Tuesday, 24 November 2009

The Aesthetic Duty

To fully understand the Aesthetic Duty it is important to understand what Beauty is, since understanding this leads to the central reason for the Aesthetic Duty.

Beauty is, above everything else, undefinable. What is beautiful to me may not be to the next person. Our relationship with beauty is very much a subjective thing. The important thing is why. Why do you find something beautiful when the next person does not?

Take a work of art as an example. It is possible to break it down into subject matter, the use of colour and shade, the way that the brush stroke captures a scene. It is possible to de-construct the final piece into its constituent parts. But in doing this we do not get to understand why something is beautiful to us. We also do not understand why it is beautiful to us but to someone else it is not.

There is no absolute Form of beauty, in the Platonic sense. There is not some overarching Form from which all beauty is distilled particular examples of. If this was the case then everyone would find the same things beautiful.

Beauty is very much a subjective thing, a very individual reaction to something. No matter the rationale that we place on it, the reaction is personal to ourselves.

The reason for the individualistic reaction to something is because the reaction in question is very much an emotional one. When we find something beautiful we are actually having an emotional response to the thing in question - whether it be a person, an occasion, a work of art.

Emotions are very much a private thing, something which is personal to us. We may share similar emotional responses with other people, but the actual emotional response is very much individual and personal. No two people will have the same exact emotional response to something. We may have a similar broad-category emotional response (like being happy) but the actual response will be different.

When we say something is beautiful we are having a positive emotional response to something, as opposed to a negative/ugly response.

And this is the key to the Aesthetic Duty. Positive emotions are better than negative ones. When we have positive emotions we feel good, as opposed to feeling bad from negative emotions.

It is better to feel good than it is to feel bad. Positive emotions can put a spring in our step, can make our world seem brighter, can give us a positive outlook upon life.
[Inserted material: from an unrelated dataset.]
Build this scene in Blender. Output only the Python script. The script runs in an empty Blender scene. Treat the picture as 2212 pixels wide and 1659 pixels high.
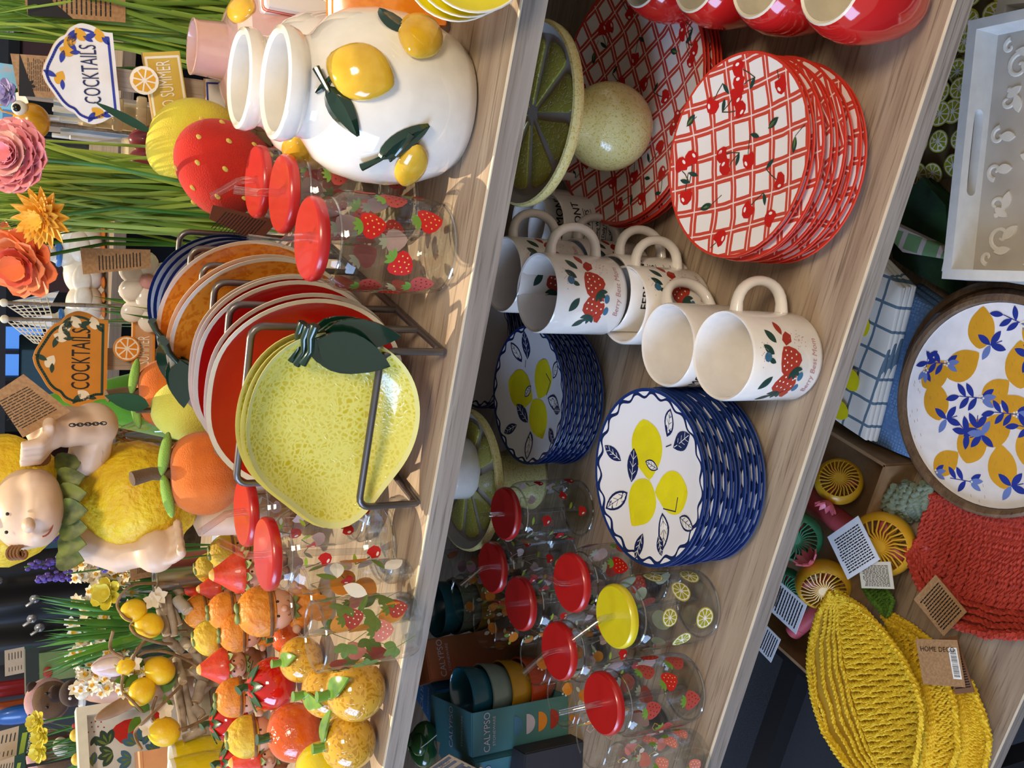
import bpy, bmesh, math, random
from math import sin, cos, pi, radians, atan2, sqrt
from mathutils import Vector as V, Matrix as Mx, noise as NZ
from mathutils.geometry import tessellate_polygon

random.seed(7)
SC = bpy.context.scene
COL = SC.collection
# ------------------------------------------------------------------ camera, light, exposure
R_ = V((0.92118, 0.38909, -0.00582)); D_ = V((0.187, -0.45574, -0.87025)); F_ = V((-0.34126, 0.80057, -0.49258))
EYE = V((0, 0, 1.7)); FPX = 2100.0
cam = bpy.data.cameras.new('camera'); camo = bpy.data.objects.new('camera', cam); COL.objects.link(camo)
cam.sensor_fit = 'HORIZONTAL'; cam.sensor_width = 36; cam.lens = 36 * FPX / 2212; cam.clip_start = .02
camo.matrix_world = Mx(((D_.x, R_.x, -F_.x, EYE.x), (D_.y, R_.y, -F_.y, EYE.y), (D_.z, R_.z, -F_.z, EYE.z), (0, 0, 0, 1)))
SC.camera = camo
w = bpy.data.worlds.new('World'); SC.world = w; w.use_nodes = True
w.node_tree.nodes['Background'].inputs[0].default_value = (1.0, .93, .85, 1)
w.node_tree.nodes['Background'].inputs[1].default_value = 0.50

def light(name, kind, loc, target, energy, color, size=1, sy=None):
    l = bpy.data.lights.new(name, kind); l.energy = energy; l.color = color
    if kind == 'AREA':
        l.size = size
        if sy: l.shape = 'RECTANGLE'; l.size_y = sy
    if kind == 'SUN': l.angle = radians(.6)
    o = bpy.data.objects.new(name, l); COL.objects.link(o); o.location = loc
    o.rotation_euler = (V(target) - V(loc)).to_track_quat('-Z', 'Y').to_euler()
    return o
light('sun', 'SUN', (-1.0, 2.1, 3.4), (-.36, 1.26, 1.36), 4.8, (1.0, .80, .55))
light('window_daylight', 'AREA', (-3.0, -1.2, 2.3), (-.3, .7, 1.0), 122, (.42, .62, 1.0), 1.6, 2.0)
light('ceiling_lamp', 'AREA', (.7, -.5, 3.0), (-.2, .6, .8), 34, (1.0, .82, .6), .5, .5)
SC.view_settings.view_transform = 'Standard'; SC.view_settings.look = 'None'
SC.view_settings.exposure = 0.0; SC.view_settings.gamma = 1; SC.view_settings.use_curve_mapping = False

Z1, Z2, Z3 = 1.35822, 1.01195, .51564
Y1, Y2, Y3 = .647, .5775, .5445

def ray(px, py):
    return R_ * ((829.5 - py) / FPX) + D_ * ((px - 1106) / FPX) + F_
def at(px, py, z):            # the point of the level z that the photograph shows at (px, py)
    d = ray(px, py); return EYE + d * ((z - EYE.z) / d.z)
def aty(px, py, y):           # the point of the upright plane y
    d = ray(px, py); return EYE + d * (y / d.y)
def mpp(p):                   # metres per photograph pixel at a point
    return (V(p) - EYE).dot(F_) / FPX

# ------------------------------------------------------------------ materials
def lin(h):
    if not isinstance(h, str): return tuple(h) + (1,)
    h = h.lstrip('#'); o = []
    for i in (0, 2, 4):
        c = int(h[i:i + 2], 16) / 255
        o.append(c / 12.92 if c <= .04045 else ((c + .055) / 1.055) ** 2.4)
    return (*o, 1)
MC = {}
class NT:
    def __init__(s, name):
        s.m = bpy.data.materials.new(name); s.m.use_nodes = True; s.t = s.m.node_tree
        s.b = s.t.nodes['Principled BSDF']
    def n(s, kind, **kw):
        nd = s.t.nodes.new(kind)
        for k, v in kw.items():
            if k.startswith('i_'):
                k = k[2:]; k = int(k) if k.isdigit() else k
                if hasattr(v, 'is_output') or isinstance(v, bpy.types.NodeSocket): s.t.links.new(v, nd.inputs[k])
                else: nd.inputs[k].default_value = v
            else: setattr(nd, k, v)
        return nd
    def math(s, op, a, b=None, c=None):
        nd = s.n('ShaderNodeMath', operation=op)
        for i, x in enumerate((a, b, c)):
            if x is None: continue
            if isinstance(x, bpy.types.NodeSocket): s.t.links.new(x, nd.inputs[i])
            else: nd.inputs[i].default_value = x
        return nd.outputs[0]
    def mix(s, fac, a, b):
        nd = s.n('ShaderNodeMix', data_type='RGBA')
        for i, x in ((0, fac), (6, a), (7, b)):
            if isinstance(x, bpy.types.NodeSocket): s.t.links.new(x, nd.inputs[i])
            else: nd.inputs[i].default_value = x
        return nd.outputs[2]
    def obj(s, scale=(1, 1, 1)):
        tc = s.n('ShaderNodeTexCoord'); mp = s.n('ShaderNodeMapping'); mp.inputs['Scale'].default_value = scale
        s.t.links.new(tc.outputs['Object'], mp.inputs[0]); return mp.outputs[0]
    def noise(s, scale, vec=None, detail=3):
        nd = s.n('ShaderNodeTexNoise'); nd.inputs['Scale'].default_value = scale; nd.inputs['Detail'].default_value = detail
        s.t.links.new(vec if vec is not None else s.obj(), nd.inputs['Vector']); return nd.outputs[0]
    def ramp(s, x, lo, hi):
        nd = s.n('ShaderNodeMapRange'); s.t.links.new(x, nd.inputs[0]); nd.inputs[1].default_value = lo; nd.inputs[2].default_value = hi
        return nd.outputs[0]
    def bump(s, h, strength, dist=.002):
        nd = s.n('ShaderNodeBump'); nd.inputs['Strength'].default_value = strength; nd.inputs['Distance'].default_value = dist
        s.t.links.new(h, nd.inputs['Height']); s.t.links.new(nd.outputs[0], s.b.inputs['Normal'])
    def col(s, c):
        if isinstance(c, bpy.types.NodeSocket): s.t.links.new(c, s.b.inputs['Base Color'])
        else: s.b.inputs['Base Color'].default_value = c
def M(name, h='808080', rough=.5, h2=None, scale=30, lo=.4, hi=.6, bump=0, bscale=80, coat=0, metal=0, vor=0, sss=0, bdist=.002, sheen=0, alpha=1, back=None):
    if name in MC: return MC[name]
    t = NT(name); b = t.b
    b.inputs['Roughness'].default_value = rough; b.inputs['Metallic'].default_value = metal
    if coat: b.inputs['Coat Weight'].default_value = coat; b.inputs['Coat Roughness'].default_value = .06
    if sheen: b.inputs['Sheen Weight'].default_value = sheen
    if sss:
        b.inputs['Subsurface Weight'].default_value = sss; b.inputs['Subsurface Radius'].default_value = (.006, .004, .003)
    if h2:
        if vor:
            vn = t.n('ShaderNodeTexVoronoi', feature='F1' if vor == 1 else 'DISTANCE_TO_EDGE'); vn.inputs['Scale'].default_value = scale
            wv = t.n('ShaderNodeMix', data_type='VECTOR'); wv.inputs[0].default_value = .02
            nz = t.n('ShaderNodeTexNoise'); nz.inputs['Scale'].default_value = scale * .5
            o = t.obj(); t.t.links.new(o, nz.inputs['Vector']); t.t.links.new(o, wv.inputs[4]); t.t.links.new(nz.outputs[1], wv.inputs[5])
            t.t.links.new(wv.outputs[1], vn.inputs['Vector']); f = t.ramp(vn.outputs[0], lo, hi)
        else: f = t.ramp(t.noise(scale), lo, hi)
        c = t.mix(f, lin(h), lin(h2))
    else:
        f = t.ramp(t.noise(scale * 2), .3, .7); c = lin(h)
        d = tuple(x * .9 for x in c[:3]) + (1,)
        c = t.mix(f, c, d)
    if back:
        g = t.n('ShaderNodeNewGeometry'); c = t.mix(g.outputs['Backfacing'], c, lin(back))
    t.col(c)
    if bump:
        if vor: hh = f
        else: hh = t.noise(bscale)
        t.bump(hh, bump, bdist)
    if alpha < 1: b.inputs['Alpha'].default_value = alpha
    MC[name] = t.m; return t.m
def thin_glass(name, tint=(.97, .985, .98), rough=.02, low=.045, hi=.9):
    if name in MC: return MC[name]
    t = NT(name); N = t.t
    tr = t.n('ShaderNodeBsdfTransparent'); tr.inputs[0].default_value = (*tint, 1)
    gl = t.n('ShaderNodeBsdfGlossy'); gl.inputs['Roughness'].default_value = rough
    lw = t.n('ShaderNodeLayerWeight'); lw.inputs[0].default_value = .35
    f = t.n('ShaderNodeMapRange'); N.links.new(lw.outputs['Facing'], f.inputs[0])
    pw = t.math('POWER', lw.outputs['Facing'], 2.5)
    fac = t.math('MULTIPLY_ADD', pw, hi - low, low)
    mx = t.n('ShaderNodeMixShader'); N.links.new(fac, mx.inputs[0]); N.links.new(tr.outputs[0], mx.inputs[1]); N.links.new(gl.outputs[0], mx.inputs[2])
    N.links.new(mx.outputs[0], N.nodes['Material Output'].inputs[0]); N.nodes.remove(t.b)
    MC[name] = t.m; return t.m
def wood(name, a, b, c, along='x', s=1.0, rough=.55, bump=.25):
    if name in MC: return MC[name]
    t = NT(name); sc = {'x': (1.2, 26, 26), 'y': (26, 1.2, 26), 'z': (26, 26, 1.2)}[along]
    v = t.obj(tuple(q * s for q in sc)); n1 = t.noise(2.2, v, 6); n2 = t.noise(11, t.obj(tuple(q * s * 1.2 for q in sc)), 4)
    n3 = t.noise(.9, t.obj(tuple(q * s * (.35 if q > 2 else 1) for q in sc)), 2)
    col = t.mix(t.ramp(n1, .35, .65), lin(a), lin(b)); col = t.mix(t.math('MULTIPLY', t.ramp(n2, .55, .72), .75), col, lin(c))
    col = t.mix(t.math('MULTIPLY', t.ramp(n3, .45, .7), .35), col, lin(c))
    pore = t.ramp(t.noise(1.0, t.obj(tuple(q * s * (9 if q > 2 else 7) for q in sc)), 2), .60, .70); col = t.mix(t.math('MULTIPLY', pore, .55), col, lin(c))
    t.col(col); t.b.inputs['Roughness'].default_value = rough; t.bump(n2, bump, .001)
    MC[name] = t.m; return t.m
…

If this is the effect of positive responses to things then it follows that it is important to surround yourself with beauty. Whether it is things, people, places, sounds, smells is unimportant. The important thing is that we are exposed to things that give us positive responses.

Surrounding ourselves with beautiful things means surrounding ourselves with things that give us positive emotions, which in turn make us feel good within.

Sometimes we must be exposed to negative emotions. An everyday example could be our working life. Presuming that we do not get a positive reaction from our working life, then it is important to try and turn it into one. This might be something which we enjoy about our work. It might be something which we can add to the working day which helps us endure the negative. Whatever it is, if we can identify the positive response we can help combat the negative.

The Aesthetic Duty is, therefore, to surround our lives with beautiful things, the things can give us positive emotional responses, which will make us feel good within. It is too easy to put up with the negatives and the things that make us feel bad within. In embracing the beautiful things we can combat this. We can strive to survive the negatives and live a life full of good things. Where possible we need to remove the negative, ugly things in our lives and replace them with beautiful things. Where we cannot do this we must try and find the hidden beauty within it so to try and make the ugly experience as beautiful as possible.

In removing the ugly things from our lives we can start to live a life where we feel good within, rather than having to put up with lives were we feel bad.

1 comment:

  1. You say:

    "There is no absolute Form of beauty, in the Platonic sense. There is not some overarching Form from which all beauty is distilled particular examples of. If this was the case then everyone would find the same things beautiful."

    You misunderstood the idea of a Platonic Form. The proof of the existence of the Form of the Beautiful would not be that each of us would find the same things beautiful. The proof is that we find somethings beautiful at all.